I don't recommend bracket builds where you've got sets of weapons meant to fire in different circusmstances. It's better to keep weapons within similiar range categories so you can alpha more frequently while still having more space for armor and other goodies than a mech that tries to be a jack-of-all-ranges. I make an exception for L Lasers since they're excellent at close and long range. Lots of stock builds are built bracket-style. Also be careful to not have too many ammo weapons in the mix. Ammo eats space fast.
Armor
I go full arms, legs, side torsos. Then I set rear armor to half, core to whatever the side torso is and compromise/bolster armmor from there. Legs can usually go a smidge lower if needed since the AI doesn't tend to target them very often but watch out for melee to your flanks.
Any mech that regularly gets into melee range should have full armor all around. Long range mechs that don't even need to be in visual range of enemies can lose a lot of armor to pack more weapons on but I try to make it so they can withstand a surpise attack before sprinting for help.
I trim off the core because I tend to lead with my flanks, flipping mechs back and forth as one side takes more hits than the other. Once both sides get pretty dark, I'll try to keep that mech back but also face targets directly to reduce the amount of focus individual parts are likely to get.
Tactics
Always reserve when your mechs are in a strong defensive stance (e.g. braced and at high evade). Let the AI attack you and get closer so you can attack while they're not braced. Reserve also works great from cover on vehicles or before attacking turrets that aren't close enough to sensor lock you.
Try to focus enemies on flanks with weapons you'd like them to stop having. Jumpjets are invaluable for being able to control where you attack from.
Right click enemy mechs and click on their parts to learn where their weapons and ammo are. You can often severely cripple a mech by popping a single side-torso (which also kills the arm extending from it). One nice side effect of flanks-first is that it's more likely to lead to pilot kills since cores have a low chance of being hit from the side. Just go easy when a side torso is close to popping to avoid excess damage transferring to the core.
Called shot odds also dramatically improved for key parts when attacking from a flank.
Some stock mech builds are incredibly stupid and put stuff like ammo in a core and in a side torso. To kill fast with no regard for salvage (destroyed parts are bad), punch through the armor on the torso and then hit it with your best crit weapon. Machine guns or LRM +++es are great for this but lots of + weapons get crit bonuses. This will typically cause an ammo explosion that chain reacts with the ammo in the core, killing the mech outright. A convenient side effect of ammo explosions when there is no ammo in a core is that they remove the part outright with no damage transferring inward and they always do pilot damage (but so does destroying a side torso and you can only cause one injury per attack, not counting knockdowns).

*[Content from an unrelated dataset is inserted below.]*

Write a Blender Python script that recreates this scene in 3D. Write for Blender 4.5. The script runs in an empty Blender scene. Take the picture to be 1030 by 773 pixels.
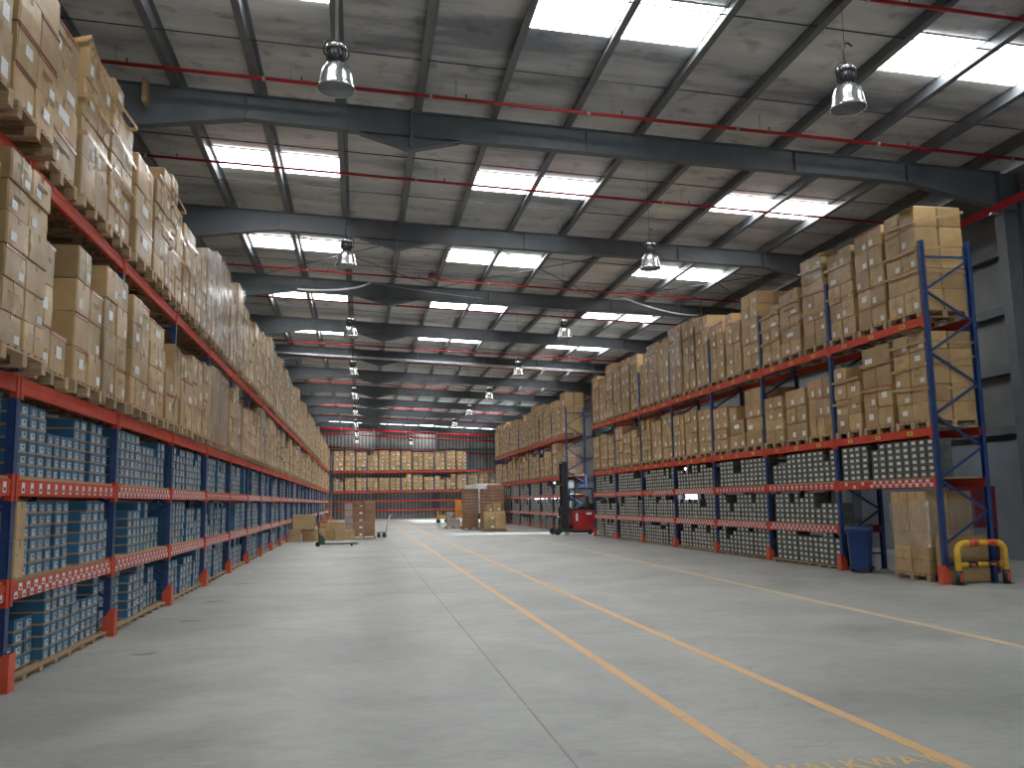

Melee does double damage to vehicles. Never forget this but also be careful with melee. It leaves you vulnerable to counter-attack and without much in the way of evade pips. Might be best to combine melee with vigilance when you can. Melee also knocks mechs out of brace with all the same caveats.
Minimizing Damage
To actually answer your specific concern, so far I've mentioned using reserve well to avoid coutner-attacks, flipping your mech flanks when they've been cooking on one side for too long, and some tips on disabling quickly.
Other tips:
* If you're safe, take time to get into position for a blitz. Like on the argo mission against those turrets. It's tempting to attack with the first mech you can but better to get everybody up along that covering hill and ready to jump and try to smash the generator on the forward hill and that turret to the left in one round. The best way to avoid damage is to kill them before they get a single attack in.
* Don't put up with indirect fire from turrets while fighitng mechs, either kill them fast or move away as you fight the mechs (ideally before the mechs get there if you see them coming).

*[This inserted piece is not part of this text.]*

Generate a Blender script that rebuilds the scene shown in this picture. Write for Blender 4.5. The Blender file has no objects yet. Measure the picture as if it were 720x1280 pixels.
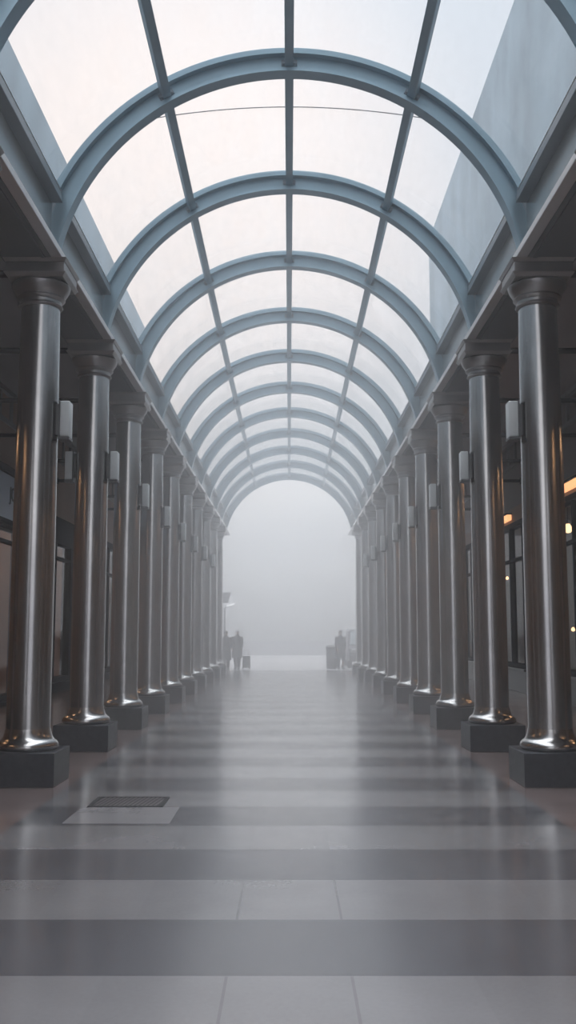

* If you don't see how you can avoid taking attacks from 3+ units at the same time after a move, brace, don't attack.
* Try to move and use cover to avoid the previously mentioned situation in the first place. Again, Argo mission. There's tons of cover in the second phase of it where you fight the mechs. You can often target one mech while limiting exposure to fire from all or most of the rest by getting a hill or building between you and the rest of them.
* When you don't like your terrain situation, pull back to another one even if means not attacking for a turn or two.
* Don't get sandwiched. If reinforcements show up really fast, kill rapidly or fight a moving battle away from them while you kill the first group.